13th February 2018 By: Ajoy K Das - Creamer Media Correspondent

KOLKATA (miningweekly.com) – India’s Union Cabinet has approved the second round of the Discovered Small Field Policy, paving the way for 60 small oilfields to be put up for auction.

These discovered small and unmonetised discoveries host an estimated 194.65-million tons of crude oil or crude oil equivalent natural gas. The approval of the policy will enable these blocks to be developed through competitive bidding, government officials said.

Of these discovered small blocks, 22 fields are currently held by national oil exploration and production major, ONGC, five by Oil India, 12 which had earlier been relinquished by developers and 21 which have failed to find any takers in previous auction rounds conducted by the government.

Once small fields are put up for competitive bidding, it will open up the second auction platform in the oil and gas sector of the country. Last month, the government, after an eight-year hiatus started auctioning 55 major oil and gas fields under the newly framed Open Acreage Licensing Program (OALP).

Under OALP, part of the new Hydrocarbon Exploration Licensing Policy, exploration companies can carve out blocks of their choice and once expressions of interests are accepted by the government, the latter will hold an auction every six months to allocate the assets to successful bidders.

However, government officials have said that the “mood over the outcome of the two auction platforms, one currently open and another slated to commence, was cautious given the past response”.

It was pointed out that in the case of the auction opened last month for 55 fields, no international exploration and production major had shown interest to participate and responses had been confined to mostly Indian oil sector companies.
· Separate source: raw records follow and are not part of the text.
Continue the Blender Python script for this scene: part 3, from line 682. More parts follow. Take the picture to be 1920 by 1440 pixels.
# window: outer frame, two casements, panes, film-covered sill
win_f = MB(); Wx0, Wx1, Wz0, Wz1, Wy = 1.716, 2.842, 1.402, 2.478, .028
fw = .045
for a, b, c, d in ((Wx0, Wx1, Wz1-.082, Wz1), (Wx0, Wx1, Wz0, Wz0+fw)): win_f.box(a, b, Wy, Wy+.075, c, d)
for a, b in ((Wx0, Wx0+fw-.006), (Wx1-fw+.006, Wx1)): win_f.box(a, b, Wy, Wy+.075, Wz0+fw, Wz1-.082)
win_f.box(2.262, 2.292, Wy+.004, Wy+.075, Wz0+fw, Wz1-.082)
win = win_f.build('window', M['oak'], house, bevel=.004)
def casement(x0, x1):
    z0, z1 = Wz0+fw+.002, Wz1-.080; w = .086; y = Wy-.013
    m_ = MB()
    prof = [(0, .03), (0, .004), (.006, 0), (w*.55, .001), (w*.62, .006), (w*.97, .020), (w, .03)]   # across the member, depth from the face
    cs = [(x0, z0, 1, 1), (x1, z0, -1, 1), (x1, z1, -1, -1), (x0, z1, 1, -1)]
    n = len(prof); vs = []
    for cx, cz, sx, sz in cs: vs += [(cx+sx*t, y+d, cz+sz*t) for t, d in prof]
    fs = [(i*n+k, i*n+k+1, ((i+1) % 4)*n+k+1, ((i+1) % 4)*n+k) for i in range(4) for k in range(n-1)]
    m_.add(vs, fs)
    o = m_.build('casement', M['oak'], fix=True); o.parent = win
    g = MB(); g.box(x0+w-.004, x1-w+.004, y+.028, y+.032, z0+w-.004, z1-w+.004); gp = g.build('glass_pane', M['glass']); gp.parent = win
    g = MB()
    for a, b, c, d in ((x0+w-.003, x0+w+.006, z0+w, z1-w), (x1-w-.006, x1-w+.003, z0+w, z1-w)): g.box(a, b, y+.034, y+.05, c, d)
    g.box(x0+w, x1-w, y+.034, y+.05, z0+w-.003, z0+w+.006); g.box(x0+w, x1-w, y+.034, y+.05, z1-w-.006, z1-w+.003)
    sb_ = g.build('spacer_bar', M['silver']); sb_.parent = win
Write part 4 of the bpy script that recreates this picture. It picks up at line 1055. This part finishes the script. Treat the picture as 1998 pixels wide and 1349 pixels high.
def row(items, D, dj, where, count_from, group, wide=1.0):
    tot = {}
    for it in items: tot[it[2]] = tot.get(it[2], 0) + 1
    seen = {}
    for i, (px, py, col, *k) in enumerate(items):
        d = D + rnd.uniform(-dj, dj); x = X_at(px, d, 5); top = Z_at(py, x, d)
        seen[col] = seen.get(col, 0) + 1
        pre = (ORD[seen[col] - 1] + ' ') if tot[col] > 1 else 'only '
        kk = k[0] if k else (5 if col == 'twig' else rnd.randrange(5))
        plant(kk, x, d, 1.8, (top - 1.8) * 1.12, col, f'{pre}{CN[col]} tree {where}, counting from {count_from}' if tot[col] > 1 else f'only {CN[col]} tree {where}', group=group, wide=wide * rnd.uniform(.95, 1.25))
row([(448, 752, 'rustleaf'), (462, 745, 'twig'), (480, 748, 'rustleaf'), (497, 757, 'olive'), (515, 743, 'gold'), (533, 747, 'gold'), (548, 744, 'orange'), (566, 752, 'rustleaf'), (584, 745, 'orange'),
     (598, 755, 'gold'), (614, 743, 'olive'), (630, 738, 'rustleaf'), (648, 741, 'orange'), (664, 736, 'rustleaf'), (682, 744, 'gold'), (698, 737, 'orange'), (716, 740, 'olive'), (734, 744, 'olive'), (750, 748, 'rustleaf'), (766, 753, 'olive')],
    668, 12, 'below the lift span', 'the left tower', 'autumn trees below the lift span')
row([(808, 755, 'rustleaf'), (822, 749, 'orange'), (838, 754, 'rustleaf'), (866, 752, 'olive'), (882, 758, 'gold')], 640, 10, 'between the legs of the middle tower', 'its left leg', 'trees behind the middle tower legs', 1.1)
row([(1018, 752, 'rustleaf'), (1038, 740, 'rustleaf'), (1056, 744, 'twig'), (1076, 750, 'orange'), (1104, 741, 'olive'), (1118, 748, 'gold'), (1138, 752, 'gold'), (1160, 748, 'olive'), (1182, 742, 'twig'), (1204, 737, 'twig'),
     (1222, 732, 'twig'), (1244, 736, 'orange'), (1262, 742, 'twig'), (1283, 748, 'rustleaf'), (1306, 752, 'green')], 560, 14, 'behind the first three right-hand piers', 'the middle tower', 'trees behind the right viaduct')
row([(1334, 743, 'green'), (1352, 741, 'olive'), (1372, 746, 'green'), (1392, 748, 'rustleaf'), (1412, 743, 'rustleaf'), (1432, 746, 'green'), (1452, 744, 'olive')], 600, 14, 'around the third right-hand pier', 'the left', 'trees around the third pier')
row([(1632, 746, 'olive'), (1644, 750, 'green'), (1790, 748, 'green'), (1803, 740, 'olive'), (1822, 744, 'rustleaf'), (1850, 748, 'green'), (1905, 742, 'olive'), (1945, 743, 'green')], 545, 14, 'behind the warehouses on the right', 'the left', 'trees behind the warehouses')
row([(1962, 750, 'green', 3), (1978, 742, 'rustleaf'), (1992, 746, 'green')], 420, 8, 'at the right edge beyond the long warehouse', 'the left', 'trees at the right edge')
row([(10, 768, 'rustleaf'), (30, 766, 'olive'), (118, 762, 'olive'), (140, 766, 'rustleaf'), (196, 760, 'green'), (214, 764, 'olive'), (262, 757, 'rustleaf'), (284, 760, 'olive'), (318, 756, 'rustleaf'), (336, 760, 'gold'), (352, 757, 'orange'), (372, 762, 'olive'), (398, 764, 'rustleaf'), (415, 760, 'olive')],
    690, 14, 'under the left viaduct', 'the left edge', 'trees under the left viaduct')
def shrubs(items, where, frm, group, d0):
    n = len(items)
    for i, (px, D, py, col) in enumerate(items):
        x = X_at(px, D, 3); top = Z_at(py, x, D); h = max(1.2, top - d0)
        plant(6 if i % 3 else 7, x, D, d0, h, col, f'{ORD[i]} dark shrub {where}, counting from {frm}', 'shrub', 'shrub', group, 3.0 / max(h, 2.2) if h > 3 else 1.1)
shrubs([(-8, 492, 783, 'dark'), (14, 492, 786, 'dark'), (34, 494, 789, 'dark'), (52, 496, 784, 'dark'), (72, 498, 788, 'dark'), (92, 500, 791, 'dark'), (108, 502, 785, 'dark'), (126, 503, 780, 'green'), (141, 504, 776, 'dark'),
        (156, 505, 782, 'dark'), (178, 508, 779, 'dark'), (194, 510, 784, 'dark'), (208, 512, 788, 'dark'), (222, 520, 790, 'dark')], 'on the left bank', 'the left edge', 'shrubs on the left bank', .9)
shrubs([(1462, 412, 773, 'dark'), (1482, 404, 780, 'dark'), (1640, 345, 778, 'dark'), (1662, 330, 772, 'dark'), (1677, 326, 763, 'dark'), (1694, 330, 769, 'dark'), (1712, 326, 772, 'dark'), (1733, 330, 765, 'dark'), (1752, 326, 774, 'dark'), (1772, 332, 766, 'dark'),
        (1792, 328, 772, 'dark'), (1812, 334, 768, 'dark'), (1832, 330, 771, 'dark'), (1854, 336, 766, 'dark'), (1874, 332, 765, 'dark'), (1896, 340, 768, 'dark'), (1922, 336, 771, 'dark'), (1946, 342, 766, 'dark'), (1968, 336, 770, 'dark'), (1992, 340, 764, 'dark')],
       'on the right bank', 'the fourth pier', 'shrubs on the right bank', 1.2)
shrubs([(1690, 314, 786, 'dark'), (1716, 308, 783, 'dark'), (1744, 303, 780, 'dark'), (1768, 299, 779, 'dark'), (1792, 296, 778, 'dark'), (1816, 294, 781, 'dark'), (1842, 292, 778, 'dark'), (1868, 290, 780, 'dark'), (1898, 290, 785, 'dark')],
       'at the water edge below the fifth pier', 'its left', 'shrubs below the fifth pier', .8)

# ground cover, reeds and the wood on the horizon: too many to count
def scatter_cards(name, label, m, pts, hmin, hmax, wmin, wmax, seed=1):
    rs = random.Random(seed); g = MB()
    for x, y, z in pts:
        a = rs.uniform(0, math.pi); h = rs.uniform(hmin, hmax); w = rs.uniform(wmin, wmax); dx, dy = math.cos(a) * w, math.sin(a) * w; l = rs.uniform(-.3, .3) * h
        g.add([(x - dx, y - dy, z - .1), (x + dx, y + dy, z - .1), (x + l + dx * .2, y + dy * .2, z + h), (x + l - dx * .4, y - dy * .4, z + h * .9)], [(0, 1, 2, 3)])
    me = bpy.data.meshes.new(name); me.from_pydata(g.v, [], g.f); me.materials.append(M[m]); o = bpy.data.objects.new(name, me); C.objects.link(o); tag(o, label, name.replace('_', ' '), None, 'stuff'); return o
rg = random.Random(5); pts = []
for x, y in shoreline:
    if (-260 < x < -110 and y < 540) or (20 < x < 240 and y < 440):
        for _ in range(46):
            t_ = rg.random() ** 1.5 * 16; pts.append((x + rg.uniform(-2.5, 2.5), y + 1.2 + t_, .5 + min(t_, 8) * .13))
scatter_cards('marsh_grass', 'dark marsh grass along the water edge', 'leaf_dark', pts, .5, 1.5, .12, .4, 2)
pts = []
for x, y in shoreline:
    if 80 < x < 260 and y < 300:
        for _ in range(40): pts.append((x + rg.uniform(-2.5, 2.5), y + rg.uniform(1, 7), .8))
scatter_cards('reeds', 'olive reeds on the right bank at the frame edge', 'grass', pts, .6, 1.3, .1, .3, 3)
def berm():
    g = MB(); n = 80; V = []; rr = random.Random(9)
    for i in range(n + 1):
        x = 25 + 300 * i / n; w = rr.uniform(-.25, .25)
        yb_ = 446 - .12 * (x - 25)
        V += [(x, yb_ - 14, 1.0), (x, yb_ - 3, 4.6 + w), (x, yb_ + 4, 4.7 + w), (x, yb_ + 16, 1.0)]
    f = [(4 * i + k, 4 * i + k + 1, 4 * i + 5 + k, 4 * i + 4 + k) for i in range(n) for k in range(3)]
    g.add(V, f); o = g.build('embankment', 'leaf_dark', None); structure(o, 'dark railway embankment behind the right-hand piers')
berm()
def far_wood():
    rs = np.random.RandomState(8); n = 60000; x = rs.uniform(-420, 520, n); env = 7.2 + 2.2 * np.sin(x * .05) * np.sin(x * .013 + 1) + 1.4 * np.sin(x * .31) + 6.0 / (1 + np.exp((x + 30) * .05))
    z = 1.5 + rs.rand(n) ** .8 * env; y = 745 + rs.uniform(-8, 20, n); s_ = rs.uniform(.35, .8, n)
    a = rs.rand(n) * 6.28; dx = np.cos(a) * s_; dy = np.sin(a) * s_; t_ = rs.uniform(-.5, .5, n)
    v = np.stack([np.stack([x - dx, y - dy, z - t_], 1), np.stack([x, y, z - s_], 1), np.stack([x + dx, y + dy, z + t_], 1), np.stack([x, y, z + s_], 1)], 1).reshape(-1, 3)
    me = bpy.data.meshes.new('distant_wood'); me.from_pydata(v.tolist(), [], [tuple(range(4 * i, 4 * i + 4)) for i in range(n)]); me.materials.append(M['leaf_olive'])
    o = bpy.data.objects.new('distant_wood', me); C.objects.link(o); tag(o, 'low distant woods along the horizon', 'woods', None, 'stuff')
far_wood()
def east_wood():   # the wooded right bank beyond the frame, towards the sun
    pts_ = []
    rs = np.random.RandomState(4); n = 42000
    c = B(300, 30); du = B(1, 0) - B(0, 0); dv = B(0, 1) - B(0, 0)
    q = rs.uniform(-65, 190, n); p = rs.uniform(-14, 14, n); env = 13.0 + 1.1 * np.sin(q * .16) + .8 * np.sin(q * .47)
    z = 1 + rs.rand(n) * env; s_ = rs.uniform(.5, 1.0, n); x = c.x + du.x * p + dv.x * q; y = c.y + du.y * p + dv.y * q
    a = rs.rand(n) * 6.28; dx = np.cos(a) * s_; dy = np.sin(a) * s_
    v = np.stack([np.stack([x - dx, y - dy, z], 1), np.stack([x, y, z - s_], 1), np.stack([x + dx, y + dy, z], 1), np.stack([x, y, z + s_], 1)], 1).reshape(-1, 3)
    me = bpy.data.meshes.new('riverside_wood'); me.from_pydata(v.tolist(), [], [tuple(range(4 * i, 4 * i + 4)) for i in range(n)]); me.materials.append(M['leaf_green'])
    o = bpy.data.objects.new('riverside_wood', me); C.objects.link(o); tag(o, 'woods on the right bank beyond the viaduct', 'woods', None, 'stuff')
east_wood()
Similarly, in the first round of auction held for small discovered fields in 2016, when 67 fields were offered for development clubbed into 46 contracts, with estimated reserves of 80-million tons of oil and oil equivalent natural gas, a total of 30 contracts for only 43 fields were signed by 20 companies and one successful bidder refused to sign a contract.

The Petroleum and Natural Gas Ministry, thereafter, laid down that in future auctions, a participant that did not sign a contract despite a successful bid, would be barred from future auctions for least two years.

Meanwhile, a study of the Union Budget 2018/19, placed before the Parliament on February 1, shows that Indian government-owned oil exploration and production companies will invest a combined $13.9-billion in the next financial year, half of which will go into exploration and production projects.

However, the planned capital expenditure on exploration and production by the government companies in the next financial year would be lower than the $7.50-billion earmarked by the companies in 2017/18.